In 1869 Cardiff, a dead woman breaks out of her coffin and strangles her grandson before catching a show. The show happens to be a live reading from Charles Dickens, and that’s how The Doctor (Christopher Eccleston), Rose (Billie Piper), and Charles Dickens (Simon Callow) all end up nearly getting killed by zombies in a Cardiff dungeon. This episode is a zombie outbreak, a ghost story and an alien invasion all in one. The production values are cheap and its story pace is slow, but that all adds to the Masterpiece Theater-meets-B-movie horror experience. The aliens (Zoe Thorne) who’ve been possessing corpses are creepy as they beg for their lives with increased menace, and it’s oddly chilling to see a zombie attack where the humans don’t have real weapons. The Dickens cameo is still a lot of fun even if, like me, you’re a bigger fan of his zombie fighting than his writing.
3. DC’s Legends of Tomorrow, “Abominations”
The Legends land in the Civil War-era south amid a zombie outbreak, and everyone faces their worst fears. Stein (Victor Garber) and Ray (Brandon Routh) get themselves cornered on a spaceship with a zombifed Mick (Dominic Purcell). Jax (Franz Drameh) and Amaya (Maisie Richardson-Sellers) have to go undercover as slaves on a plantation to steal secrets for the Union army. Comparing the fictional nightmare of being trapped with a zombie to the harsh reality of life as a black person in America is really on-the-nose commentary, but that’s Legends of Tomorrow for you. They even burn down the plantation for good measure, in case anyone missed that zombies and slave owners deserve equal treatment. Sure, this episode could have leaned in harder on being a full 40 minutes of Dave Chappelle’s Time Haters sketch, but I don’t even see any other shows trying to compete.
4. Misfits, “Season Three, Episode 7″
This one-episode departure into the zombie genre exemplifies the best of Misfits. Curtis (Nathan Stewart-Jarrett) is given the power to raise the dead to bring back his friend Seth’s girlfriend, Shannon (Charlene McKenna).
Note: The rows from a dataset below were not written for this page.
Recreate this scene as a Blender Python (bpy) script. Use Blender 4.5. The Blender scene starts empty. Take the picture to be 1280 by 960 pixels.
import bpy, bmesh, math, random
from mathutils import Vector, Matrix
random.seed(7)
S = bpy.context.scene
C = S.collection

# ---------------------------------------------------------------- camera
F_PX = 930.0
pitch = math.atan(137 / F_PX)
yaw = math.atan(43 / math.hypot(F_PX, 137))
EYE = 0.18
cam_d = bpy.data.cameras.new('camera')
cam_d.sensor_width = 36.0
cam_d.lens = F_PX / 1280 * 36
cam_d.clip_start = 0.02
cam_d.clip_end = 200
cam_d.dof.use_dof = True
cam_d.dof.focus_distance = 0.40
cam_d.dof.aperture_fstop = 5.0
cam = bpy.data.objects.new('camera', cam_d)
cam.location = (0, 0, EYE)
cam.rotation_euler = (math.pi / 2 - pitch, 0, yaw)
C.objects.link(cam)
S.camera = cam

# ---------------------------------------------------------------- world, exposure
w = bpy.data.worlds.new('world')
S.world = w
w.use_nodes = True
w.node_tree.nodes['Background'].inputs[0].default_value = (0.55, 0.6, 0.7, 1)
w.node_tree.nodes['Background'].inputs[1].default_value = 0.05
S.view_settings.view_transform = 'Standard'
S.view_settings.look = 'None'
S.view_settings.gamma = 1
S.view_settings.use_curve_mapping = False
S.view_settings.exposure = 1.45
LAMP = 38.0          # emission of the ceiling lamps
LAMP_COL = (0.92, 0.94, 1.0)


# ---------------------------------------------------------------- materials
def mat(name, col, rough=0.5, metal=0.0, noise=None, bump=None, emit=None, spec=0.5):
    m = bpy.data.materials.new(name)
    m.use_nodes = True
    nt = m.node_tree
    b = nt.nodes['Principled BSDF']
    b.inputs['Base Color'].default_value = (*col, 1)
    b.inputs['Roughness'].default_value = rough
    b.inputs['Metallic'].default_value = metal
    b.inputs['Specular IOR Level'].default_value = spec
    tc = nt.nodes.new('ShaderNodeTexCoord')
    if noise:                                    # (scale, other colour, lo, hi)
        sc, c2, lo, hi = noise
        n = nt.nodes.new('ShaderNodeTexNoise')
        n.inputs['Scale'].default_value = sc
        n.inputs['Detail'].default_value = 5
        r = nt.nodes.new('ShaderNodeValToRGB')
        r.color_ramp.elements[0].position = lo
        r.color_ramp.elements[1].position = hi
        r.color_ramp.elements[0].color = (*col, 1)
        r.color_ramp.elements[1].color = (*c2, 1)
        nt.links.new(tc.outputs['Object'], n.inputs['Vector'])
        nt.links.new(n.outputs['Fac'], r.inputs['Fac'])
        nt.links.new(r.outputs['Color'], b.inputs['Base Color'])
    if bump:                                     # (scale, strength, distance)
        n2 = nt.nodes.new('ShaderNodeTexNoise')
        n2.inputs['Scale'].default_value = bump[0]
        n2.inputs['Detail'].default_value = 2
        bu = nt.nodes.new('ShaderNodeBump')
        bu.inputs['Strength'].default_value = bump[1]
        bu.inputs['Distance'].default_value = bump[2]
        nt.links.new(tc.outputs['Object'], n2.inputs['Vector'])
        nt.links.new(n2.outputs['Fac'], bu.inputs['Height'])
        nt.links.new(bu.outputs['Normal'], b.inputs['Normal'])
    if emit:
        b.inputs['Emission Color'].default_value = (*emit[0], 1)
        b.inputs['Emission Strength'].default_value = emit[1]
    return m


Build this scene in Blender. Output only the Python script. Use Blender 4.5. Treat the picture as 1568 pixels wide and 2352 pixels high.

This creates some problems. First, the power doesn’t really cure death—it creates zombies. Second, Seth (Matthew McNulty) is already dating Kelly (Lauren Socha). These two plots play off of each other incredibly well, balancing a gory zombie adventure full of demonic cats and undead cheerleaders with the quieter dread of a clearly dead relationship that came back wrong. This episode also contains one of the best scenes in the series, in which, at the very last moment, a new probation worker walks in and is immediately bitten by a zombie. Rudy (Joseph Gilgun) pulls the literal short straw to kill her and has to explain to her that they’re “really not bad kids,” even as he swings the bat.
5. Buffy the Vampire Slayer, “The Zeppo”
Between a looming apocalypse he can’t help stop and a recent break up, Xander (Nicholas Brendon) is feeling inadequate. His ex, Cordelia (Charisma Carpenter), helps by reminding Xander he is not at all cool. In his desperate attempt to gain outside, and specifically male, social approval, Xander ends up as the car guy to a gang of rabble-rousing zombies. While high school bully/zombie Jack O’Toole (Channon Roe) is still pretty fresh, the show finds a lot of comedy in how rotten the other zombies are, including a physical gag that always gets me, in which Xander accidentally knocks a head off with a mailbox. In an episode about social status, zombies are portrayed as the ultimate posers: These are guys whose lives literally ended in high school. Jack talks about living without fear because he came back from the dead, but actual oblivion scares him shitless. Xander, for all his other failings, likes the quiet.